OBJECTIVE: Without any pictures, restate the lines from the one containing "Generate a Blender" to the one containing "scn.view_settings.exposure=0.0", word for word, ends included.

THE DATA:
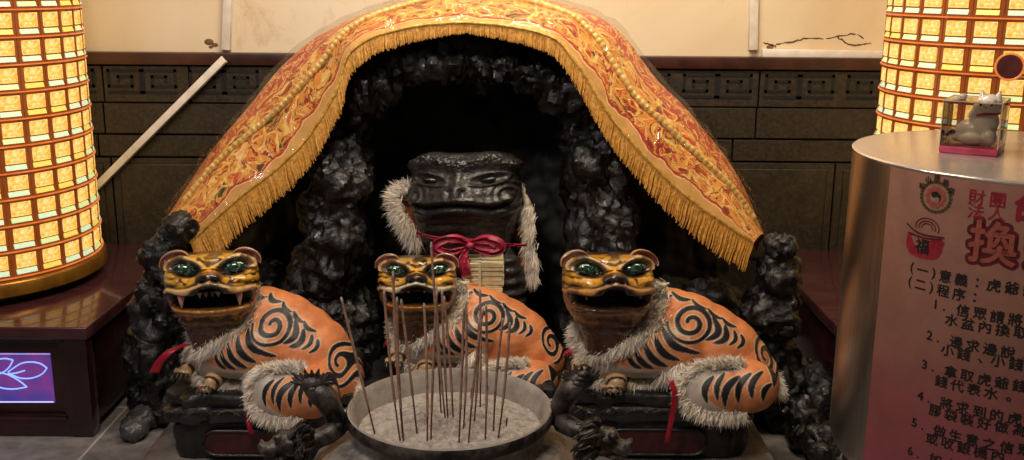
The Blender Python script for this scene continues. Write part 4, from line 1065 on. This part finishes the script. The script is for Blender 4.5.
# bundle of yellow joss paper
jx0, jx1 = P(463, 275, YS - .2)[0], P(503, 275, YS - .2)[0]; jz0, jz1 = P(483, 291, YS - .2)[2], P(483, 263, YS - .2)[2]
jp = thing('joss_paper_bundle', 'bundle of pale yellow joss paper in front of the black statue', 'paper bundle', ((jx0 + jx1) / 2, YS - .16, jz0))
M_jp = pmat('pale_yellow_paper', '#c4b384', '#ddd0a4', 60, .7, 0, .2, .002)
rg = random.Random(4); m = MB(); nl = 16
for k in range(nl):
    z = jz0 + (jz1 - jz0) * k / nl; j1, j2 = rg.uniform(-.003, .003), rg.uniform(-.004, .002)
    m.bbox((jx0 + j1, YS - .205 + j2, z), (jx1 + j1, YS - .09, z + (jz1 - jz0) / nl * .99), .0006, 1)
obj('paper_stack', m, M_jp, jp, smooth=False)
m = MB(); xm = jx0 + (jx1 - jx0) * .42
m.box((xm - .004, YS - .213, jz0 - .001), (xm + .004, YS - .086, jz1 + .002)); obj('paper_band', m, pmat('white_paper_band', '#b9b09a', '#d2c9b2', 60, .7), jp)
stl = MB(); stl.bbox((jx0 - .01, YS - .215, jz0 - .085), (jx1 - .012, YS - .07, jz0 - .002), .004)
tag(obj('wooden_block', stl, pmat('grey_brown_wood', '#4c3f36', '#6b5a4c', 18, .5), origin=((jx0 + jx1) / 2, YS - .15, jz0 - .085)), 'small grey brown wooden block under the joss paper bundle', 'block')

# ================================================================== INCENSE CENSER
YK = 1.98
rc = P(450, 405, YK); zr = rc[2]; RR = abs(P(552, 405, YK)[0] - P(348, 405, YK)[0]) / 2
cx, cy = rc[0], YK
s = NT('smoke_stained_bronze'); f = s.noise(9, 7, None, .7); g = s.noise(45, 4)
s.l(s.mix(s.ramp(g, [(.45, 0.0), (.7, .8)]), s.ramp(f, [(.3, '#4a433e'), (.5, '#867d76'), (.7, '#b5ada4')]), '#4a423c'), s.b.inputs['Base Color'])
s.set(Metallic=.3); s.l(s.ramp(f, [(.3, .5), (.7, .3)]), s.b.inputs['Roughness']); s.bump(g, .35, .004); M_bronze = s.m
M_darkbr = pmat('dark_bronze', '#14110f', '#6a6058', 26, .42, .3, .7, .005, 0, None, 5, (.4, .75), 60)
s = NT('ash_dusted_rim'); f = s.noise(14, 6, None, .7)
s.l(s.ramp(f, [(.3, '#6f665c'), (.7, '#a8a094')]), s.b.inputs['Base Color']); s.set(Roughness=.75); s.bump(s.noise(60, 4), .3, .003); M_rim = s.m
ce = thing('incense_censer', 'large round bronze incense censer with dragon handles in front of the tigers', 'censer', (cx, cy, 0))
c0 = np.array([cx, cy, zr])
prof = [(RR * .86, -.075), (RR * .90, -.05), (RR * .945, -.015), (RR * .97, -.003), (RR * .985, .001), (RR * .998, -.002)]
m = MB(); m.lathe(prof, c0, 128); obj('rim', m, M_rim, ce)
prof = [(RR * .998, -.002), (RR * 1.012, -.007), (RR * 1.014, -.022), (RR * .99, -.028), (RR * .955, -.031)]
m = MB(); m.lathe(prof, c0, 128); obj('rim_band', m, M_darkbr, ce)
prof = [(RR * .955, -.028), (RR * .95, -.034), (RR * .94, -.052), (RR * .97, -.060), (RR * 1.0, -.064), (RR * 1.04, -.066), (RR * 1.16, -.078), (RR * 1.30, -.105), (RR * 1.40, -.145), (RR * 1.43, -.19), (RR * 1.38, -.235), (RR * 1.2, -.28), (RR * .8, -.31), (0, -.315)]
m = MB(); m.lathe(spline([(a, b, 0) for a, b in prof], 60)[:, :2], c0, 128); obj('body', m, M_bronze, ce)
for a in (0, 2.1, 4.2):
    m = MB(); dx, dy = math.sin(a + 3.14), -math.cos(a + 3.14); kk = np.linspace(0, 1, 16)
    rr_ = RR * (1.05 - .25 * np.sin(kk * PI) * .6 + .05 * kk)
    m.tube(np.c_[cx + dx * rr_, cy + dy * rr_, (zr - .26) * (1 - kk) + .012 * kk], .045 - .022 * np.sin(kk * PI * .8) + .01 * kk ** 4, 16); obj('leg', m, M_darkbr, ce)
def claw_fan(m, c, dirs, L, r):
    for d in dirs:
        d = np.array(d, float); d /= np.linalg.norm(d); k = np.linspace(0, 1, 6)[:, None]
        m.tube(c + d * L * k + np.array([0, 0, .15 * L]) * k ** 2, r * (1 - .85 * k[:, 0]), 7)
def dragon(sg):
    H = (lambda u, v, y=0: P(u, v, YK + y))
    h_anchor = MB()
    if sg < 0:
        neck = [H(340, 428, -.02), H(333, 412, -.03), H(325, 398, -.035), H(314, 388, -.03), H(308, 380, -.02)]
        low = [H(338, 426, -.03), H(328, 434, -.05), H(312, 441, -.06), H(300, 446, -.06)]
        crest = H(313, 383, -.03); head = H(289, 442, -.065); fdir = -1
    else:
        neck = [H(558, 420, .0), H(562, 405, -.01), H(569, 392, -.02), H(578, 382, -.02), H(583, 374, -.02)]
        low = [H(562, 422, -.02), H(574, 428, -.05), H(590, 434, -.06), H(602, 438, -.06)]
        crest = H(581, 379, -.02); head = H(604, 440, -.065); fdir = 1
    ha = thing_part('dragon_handle', ce)
    m = MB(); m.tube(spline(neck, 26), np.interp(np.linspace(0, 1, 26), [0, .3, .7, 1], [.024, .022, .026, .016]), 14)
    m.tube(spline(low, 26), np.interp(np.linspace(0, 1, 26), [0, .5, 1], [.022, .020, .026]), 14)
    # scales as small ridges along the neck
    for p_ in spline(neck, 12)[2:]: m.ball(p_ + [0, -.014, .006], (.013, .010, .007), 2)
    v = m.verts(); 
    ho = obj_into(ha, m, M_darkbr)
    m = MB(); rg = np.random.default_rng(5 + sg)
    for a in np.linspace(-1.9, 1.9, 11): claw_fan(m, crest + np.array([math.sin(a) * .016, -.004, .004]), [(math.sin(a), -.25, math.cos(a) * .9 + .25)], .022 + .008 * rg.random(), .0105)
    m.ball(crest, (.028, .022, .020), 3); obj('claw', m, M_darkbr, ho)
    m = MB(); m.ball(head, (.034, .030, .026), 3); m.ball(head + [fdir * .032, -.010, -.010], (.026, .022, .015), 3); m.ball(head + [fdir * .050, -.012, -.004], (.011, .014, .009), 2)
    m.ball(head + [fdir * .026, -.010, -.030], (.024, .018, .008), 2)
    for q in (-1, 1): m.ball(head + [fdir * .016, -.014 * q - .012, .020], (.010, .008, .008), 2); m.ball(head + [fdir * .054, -.010 + .008 * q, .002], (.005, .005, .005), 2)
    hv2, hf2, hn2 = remesh(m, .0035, 4); m = MB(); m.add(hv2 + hn2 * (.003 * fbm(hv2, 70, 3, 3))[:, None], hf2); obj('dragon_head', m, M_darkbr, ho)
    m = MB(); 
    for q in (-1, 1): claw_fan(m, head + [-fdir * .006, .012 * q - .006, .020], [(-fdir * .8, .2 * q, .8)], .028, .0085)
    obj('horn', m, M_darkbr, ho)
    m = MB()
    for k in range(70):                                                     # curling mane
        a = rg.uniform(-2.2, 2.6); b = head + np.array([-fdir * (.016 + .018 * rg.random()), rg.uniform(-.034, .01), rg.uniform(-.028, .030)])
        kk = np.linspace(0, 1, 9); d = np.array([-fdir * .7 * math.cos(a * .5), -.35, math.sin(a)]); L = rg.uniform(.022, .042)
        pts = b + np.outer(kk * L, d) + np.c_[.010 * np.sin(kk * 5), -.004 * kk, .012 * np.sin(kk * 4.5)]
        m.tube(pts, .0052 * (1 - .7 * kk), 6)
    obj('mane', m, M_darkbr, ho)
def thing_part(n, parent): return (n, parent)
def obj_into(h, m, mat): return obj(h[0], m, mat, h[1])
dragon(-1); dragon(1)
# ash bed
ra = RR * .90; N = 150; A2 = np.zeros((60, N, 3))
for i, r in enumerate(np.linspace(0.002, 1, 60)):
    a = np.arange(N) / N * 2 * PI; A2[i] = np.c_[cx + ra * r * np.sin(a), cy - ra * r * np.cos(a), np.full(N, zr - .050)]
fl = A2.reshape(-1, 3); rr_ = np.hypot(fl[:, 0] - cx, fl[:, 1] - cy) / ra
hgt = .012 * fbm(fl, 14, 3, 2) + .012 * np.abs(fbm(fl, 42, 3, 3)) + .005 * fbm(fl, 110, 2, 6); fl[:, 2] += hgt * np.clip(1.3 - rr_, .3, 1) + .012 * (1 - rr_ ** 2)
m = MB(); m.grid(A2, wrap=True); m.v[0] = fl
ash = obj('incense_ash', m, pmat('pale_incense_ash', '#786f66', '#a69d92', 70, .95, 0, .9, .006, 0, None, 8, (.30, .6), 90), origin=(cx, cy, zr - .05))
tag(ash, 'pale grey incense ash filling the bronze censer', 'ash'); ash['kind'] = 'stuff'
m = MB(); rg = np.random.default_rng(8)
# ------------------------------------------------------------------ incense sticks
sticks = [((374, 431), (341, 297), 'leftmost incense stick leaning far left against the censer rim'),
 ((400, 438), (384, 289), 'second incense stick from the left, leaning slightly left'),
 ((404, 440), (397, 297), 'incense stick beside the second from the left, nearly upright'),
 ((403, 436), (393, 271), 'tall thin incense stick in the left bunch in front of the middle tiger face'),
 ((417, 434), (401, 299), 'fourth incense stick from the left with its top leaning left'),
 ((427, 442), (424, 303), 'short upright incense stick in front of the middle tiger chin'),
 ((431, 442), (437, 290), 'incense stick at the front left of the ash leaning right'),
 ((441, 413), (431, 242), 'tallest incense stick rising in front of the middle tiger brow'),
 ((446, 421), (436, 285), 'incense stick just behind the tallest one leaning left'),
 ((448, 419), (442, 290), 'middle incense stick of the tight central bunch'),
 ((453, 420), (444, 296), 'rightmost incense stick of the tight central bunch'),
 ((459, 443), (464, 307), 'front incense stick right of the central bunch leaning right'),
 ((463, 430), (466, 300), 'upright incense stick standing behind the front one right of centre'),
 ((469, 441), (483, 308), 'incense stick leaning right at the front right of the ash'),
 ((474, 424), (479, 320), 'short incense stick between two leaning ones right of centre'),
 ((480, 408), (480, 289), 'upright incense stick far back on the right of the ash'),
 ((485, 440), (486, 304), 'straight upright incense stick at the front right'),
 ((494, 429), (503, 318), 'second incense stick from the right leaning right'),
 ((498, 438), (510, 322), 'rightmost incense stick leaning right in front of the orange cape')]
M_inc = pmat('brown_incense_paste', '#7d5a48', '#a68270', 80, .7, 0, .2, .001)
M_bam = pmat('dyed_plum_bamboo', '#4a1a22', '#6e2a34', 80, .6, 0, .1, .001)
M_tip = pmat('grey_burnt_tip', '#8a8078', '#b0a69c', 200, .9, 0, .1, .001)
for (bu, bv2), (tu, tv), lb in sticks:
    b = PZ(bu, bv2, zr - .040); t = P(tu, tv, b[1] + random.uniform(-.03, .05)); ax = t - b; b = b - ax / np.linalg.norm(ax) * .02
    k = np.linspace(0, 1, 12)[:, None]; L_ = np.linalg.norm(t - b); fr_ = random.uniform(.24, .34)
    bend = np.array([random.uniform(-1, 1), random.uniform(-1, 1), 0]) * .004
    pt = lambda k: b + (t - b) * k + bend * np.sin(PI * k)
    r = thing('incense_stick', lb, 'incense stick', tuple(b), 'incense sticks in the censer')
    m = MB(); m.tube(pt(np.linspace(0, fr_, 6)[:, None]), .0017, 8); obj('bamboo_core', m, M_bam, r)
    m = MB(); m.tube(pt(np.linspace(fr_, .975, 14)[:, None]), .0027, 10); obj('incense_coating', m, M_inc, r)
    m = MB(); m.tube(pt(np.linspace(.975, 1, 4)[:, None]), np.array([.0027, .0025, .0022, .0010]), 8); obj('burnt_tip', m, M_tip, r)
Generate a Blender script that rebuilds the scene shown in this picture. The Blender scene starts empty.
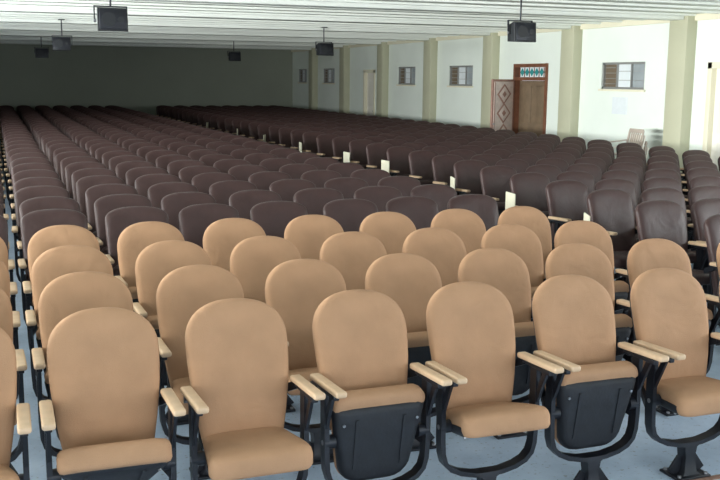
import bpy, bmesh, math, random
from mathutils import Vector, Matrix
random.seed(7)
scn=bpy.context.scene
scn.view_settings.view_transform='Standard'
scn.view_settings.look='None'
scn.view_settings.exposure=0.0

# ---------------------------------------------------------------- materials
def mat(name,col,rough=0.6,metal=0.0,noise=0.0,nscale=30,bump=0.0,bscale=200,spec=0.5,sheen=0.0,col2=None,wrinkle=0.0):
    m=bpy.data.materials.new(name); m.use_nodes=True
    nt=m.node_tree; b=nt.nodes['Principled BSDF']
    b.inputs['Base Color'].default_value=(*col,1); b.inputs['Roughness'].default_value=rough
    b.inputs['Metallic'].default_value=metal; b.inputs['Specular IOR Level'].default_value=spec
    if sheen: 
        b.inputs['Sheen Weight'].default_value=sheen
    tc=nt.nodes.new('ShaderNodeTexCoord')
    if noise or col2:
        n=nt.nodes.new('ShaderNodeTexNoise'); n.inputs['Scale'].default_value=nscale; n.inputs['Detail'].default_value=5
        nt.links.new(tc.outputs['Object'],n.inputs['Vector'])
        r=nt.nodes.new('ShaderNodeValToRGB')
        c2=col2 if col2 else tuple(c*(1-noise) for c in col)
        r.color_ramp.elements[0].position=0.3; r.color_ramp.elements[1].position=0.7
        r.color_ramp.elements[0].color=(*c2,1); r.color_ramp.elements[1].color=(*col,1)
        nt.links.new(n.outputs['Fac'],r.inputs['Fac']); nt.links.new(r.outputs['Color'],b.inputs['Base Color'])
    last=None
    if wrinkle:
        n3=nt.nodes.new('ShaderNodeTexNoise'); n3.inputs['Scale'].default_value=6; n3.inputs['Detail'].default_value=2; n3.inputs['Distortion'].default_value=0.5
        oi=nt.nodes.new('ShaderNodeObjectInfo'); ad=nt.nodes.new('ShaderNodeVectorMath'); ad.operation='ADD'
        sc_=nt.nodes.new('ShaderNodeVectorMath'); sc_.operation='SCALE'; sc_.inputs['Scale'].default_value=3.7
        nt.links.new(oi.outputs['Location'],sc_.inputs[0]); nt.links.new(tc.outputs['Object'],ad.inputs[0]); nt.links.new(sc_.outputs[0],ad.inputs[1])
        nt.links.new(ad.outputs[0],n3.inputs['Vector'])
        b3=nt.nodes.new('ShaderNodeBump'); b3.inputs['Strength'].default_value=wrinkle; b3.inputs['Distance'].default_value=0.03
        nt.links.new(n3.outputs['Fac'],b3.inputs['Height']); last=b3; nt.links.new(b3.outputs['Normal'],b.inputs['Normal'])
    if bump:
        n2=nt.nodes.new('ShaderNodeTexNoise'); n2.inputs['Scale'].default_value=bscale
        nt.links.new(tc.outputs['Object'],n2.inputs['Vector'])
        bp=nt.nodes.new('ShaderNodeBump'); bp.inputs['Strength'].default_value=bump; bp.inputs['Distance'].default_value=0.002
        nt.links.new(n2.outputs['Fac'],bp.inputs['Height']); nt.links.new(bp.outputs['Normal'],b.inputs['Normal'])
        if last: nt.links.new(last.outputs['Normal'],bp.inputs['Normal'])
    return m
M_tan=mat('tan_fabric',(0.475,0.272,0.155),0.78,noise=0.14,nscale=6,bump=0.8,bscale=260,sheen=0.0,spec=0.25,wrinkle=0.45)
M_brown=mat('maroon_fabric',(0.058,0.028,0.026),0.45,noise=0.25,nscale=8,bump=0.5,bscale=300,sheen=0.05,spec=0.4,wrinkle=0.3)
M_black=mat('black_plastic',(0.014,0.016,0.022),0.62,noise=0.4,nscale=18,bump=0.8,bscale=60)
M_steel=mat('dark_steel',(0.016,0.018,0.025),0.38,metal=0.3,noise=0.2,nscale=40)
M_wood=mat('armrest_wood',(0.68,0.47,0.30),0.45,noise=0.15,nscale=12)
M_bolt=mat('bolt_zinc',(0.4,0.4,0.42),0.35,metal=0.9)
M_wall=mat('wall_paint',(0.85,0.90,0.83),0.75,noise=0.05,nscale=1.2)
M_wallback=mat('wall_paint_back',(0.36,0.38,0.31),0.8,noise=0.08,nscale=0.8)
M_pil=mat('pilaster_paint',(0.52,0.51,0.37),0.7,noise=0.06,nscale=2)
M_ceil=mat('ceiling_paint',(0.66,0.68,0.60),0.6,noise=0.06,nscale=0.7)
M_beam=mat('ceiling_beam_paint',(0.90,0.92,0.86),0.5,noise=0.05,nscale=1)
M_cream=mat('cream_trim',(0.82,0.77,0.60),0.6,noise=0.05,nscale=3)
M_alu=mat('window_frame',(0.35,0.35,0.34),0.4,metal=0.4)
M_glass=mat('window_pane',(0.42,0.46,0.48),0.15,noise=0.2,nscale=3)
M_glassb=mat('window_pane_bronze',(0.22,0.17,0.12),0.2,noise=0.2,nscale=3)
M_doorf=mat('door_frame_wood',(0.22,0.085,0.045),0.5,noise=0.3,nscale=9)
M_doorl=mat('carved_door_wood',(0.42,0.24,0.19),0.5,noise=0.25,nscale=9)
M_carve=mat('door_carving',(0.78,0.66,0.60),0.5,noise=0.2,nscale=14)
M_doord=mat('plain_door_wood',(0.23,0.16,0.10),0.6,noise=0.3,nscale=5)
M_teal=mat('transom_glass_teal',(0.05,0.30,0.30),0.2)
M_white=mat('white_plastic',(0.88,0.84,0.76),0.4,noise=0.04,nscale=5)
M_cgrey=mat('beige_plastic',(0.50,0.42,0.36),0.4,noise=0.06,nscale=5)
M_paper=mat('notice_paper',(0.78,0.82,0.84),0.8,noise=0.05,nscale=10)
M_spk=mat('speaker_cabinet',(0.010,0.012,0.016),0.55,noise=0.2,nscale=20)
M_grille=mat('speaker_grille',(0.02,0.022,0.03),0.45,metal=0.4,noise=0.4,nscale=150)
M_strip=mat('floor_strip_terracotta',(0.30,0.17,0.12),0.8,noise=0.3,nscale=20)

def floor_mat():
    m=bpy.data.materials.new('floor_concrete'); m.use_nodes=True; nt=m.node_tree; b=nt.nodes['Principled BSDF']
    tc=nt.nodes.new('ShaderNodeTexCoord')
    n=nt.nodes.new('ShaderNodeTexNoise'); n.inputs['Scale'].default_value=2.2; n.inputs['Detail'].default_value=12; n.inputs['Roughness'].default_value=0.7
    n2=nt.nodes.new('ShaderNodeTexNoise'); n2.inputs['Scale'].default_value=38; n2.inputs['Detail'].default_value=3
    nt.links.new(tc.outputs['Object'],n.inputs['Vector']); nt.links.new(tc.outputs['Object'],n2.inputs['Vector'])
    r=nt.nodes.new('ShaderNodeValToRGB'); r.color_ramp.elements[0].position=0.3; r.color_ramp.elements[1].position=0.72
    r.color_ramp.elements[0].color=(0.36,0.46,0.60,1); r.color_ramp.elements[1].color=(0.60,0.71,0.86,1)
    nt.links.new(n.outputs['Fac'],r.inputs['Fac'])
    r2=nt.nodes.new('ShaderNodeValToRGB'); r2.color_ramp.elements[0].position=0.62; r2.color_ramp.elements[1].position=0.70
    r2.color_ramp.elements[0].color=(1,1,1,1); r2.color_ramp.elements[1].color=(0.60,0.56,0.52,1)
    nt.links.new(n2.outputs['Fac'],r2.inputs['Fac'])
    mx=nt.nodes.new('ShaderNodeMixRGB'); mx.blend_type='MULTIPLY'; mx.inputs[0].default_value=1
    nt.links.new(r.outputs['Color'],mx.inputs[1]); nt.links.new(r2.outputs['Color'],mx.inputs[2])
    nt.links.new(mx.outputs[0],b.inputs['Base Color']); b.inputs['Roughness'].default_value=0.32
    return m
M_floor=floor_mat()

# ---------------------------------------------------------------- mesh helpers
class MB:
    def __init__(s): s.bm=bmesh.new(); s.mats=[]
    def mi(s,m):
        if m not in s.mats: s.mats.append(m)
        return s.mats.index(m)
    def box(s,c,d,m,rot=None,bev=0.0,seg=2):
        r=bmesh.ops.create_cube(s.bm,size=1.0)
        vs=r['verts']; fs=set(f for v in vs for f in v.link_faces)
        M=Matrix.Translation(c)@(rot.to_4x4() if rot is not None else Matrix.Identity(4))@Matrix.Diagonal((d[0],d[1],d[2],1))
        bmesh.ops.transform(s.bm,matrix=M,verts=vs)
        k=s.mi(m)
        for f in fs: f.material_index=k
        if bev>0:
            es=list(set(e for f in fs for e in f.edges))
            r=bmesh.ops.bevel(s.bm,geom=es,offset=bev,segments=seg,affect='EDGES',profile=0.5,clamp_overlap=True)
            for f in r['faces']: f.material_index=k; f.smooth=True
    def bar(s,a,b,w,t,m,bev=0.0):
        a=Vector(a);b=Vector(b); d=b-a; L=d.length
        q=d.to_track_quat('Z','Y').to_matrix()
        s.box((a+b)/2,(w,t,L),m,rot=q,bev=bev)
    def cyl(s,a,b,r1,m,seg=12,r2=None):
        a=Vector(a);b=Vector(b); d=b-a; q=d.to_track_quat('Z','Y').to_matrix().to_4x4()
        r=bmesh.ops.create_cone(s.bm,cap_ends=True,segments=seg,radius1=r1,radius2=r1 if r2 is None else r2,depth=d.length)
        bmesh.ops.transform(s.bm,matrix=Matrix.Translation((a+b)/2)@q,verts=r['verts'])
        k=s.mi(m)
        for f in set(f for v in r['verts'] for f in v.link_faces): f.material_index=k; f.smooth=len(f.verts)==4
    def rings(s,rings,m,cap=True):
        k=s.mi(m); vr=[[s.bm.verts.new(p) for p in r] for r in rings]
        n=len(vr[0])
        for i in range(len(vr)-1):
            for j in range(n):
                f=s.bm.faces.new((vr[i][j],vr[i][(j+1)%n],vr[i+1][(j+1)%n],vr[i+1][j])); f.material_index=k; f.smooth=True
        if cap:
            for r in (vr[0],vr[-1]):
                c=s.bm.verts.new(sum((v.co for v in r),Vector())/n)
                for j in range(n):
                    f=s.bm.faces.new((r[j],r[(j+1)%n],c)); f.material_index=k; f.smooth=True
    def pillow(s,outline,ctr,prof,mapf,m):
        R=[]
        for sc,d in prof:
            R.append([mapf(ctr[0]+(x-ctr[0])*sc, ctr[1]+(y-ctr[1])*sc, d) for x,y in outline])
        s.rings(R,m)
    def sweep(s,path,w,t,m,yc):
        R=[]
        for i,(x,z) in enumerate(path):
            a=path[max(0,i-1)]; b=path[min(len(path)-1,i+1)]
            d=Vector((b[0]-a[0],b[1]-a[1])).normalized(); n=Vector((-d[1],d[0]))*t/2
            R.append([(x+n[0],yc-w/2,z+n[1]),(x+n[0],yc+w/2,z+n[1]),(x-n[0],yc+w/2,z-n[1]),(x-n[0],yc-w/2,z-n[1])])
        s.rings(R,m)
    def mesh(s,name,flat_all=False):
        bmesh.ops.recalc_face_normals(s.bm,faces=s.bm.faces[:])
        me=bpy.data.meshes.new(name); s.bm.to_mesh(me); s.bm.free()
        for m in s.mats: me.materials.append(m)
        try: me.set_sharp_from_angle(angle=math.radians(50))
        except Exception: pass
        return me
def obj(name,me,loc=(0,0,0),rz=0.0):
    o=bpy.data.objects.new(name,me); o.location=loc; o.rotation_euler=(0,0,rz)
    scn.collection.objects.link(o); return o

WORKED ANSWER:
Generate a Blender script that rebuilds the scene shown in this picture. The Blender scene starts empty.
import bpy, bmesh, math, random
from mathutils import Vector, Matrix
random.seed(7)
scn=bpy.context.scene
scn.view_settings.view_transform='Standard'
scn.view_settings.look='None'
scn.view_settings.exposure=0.0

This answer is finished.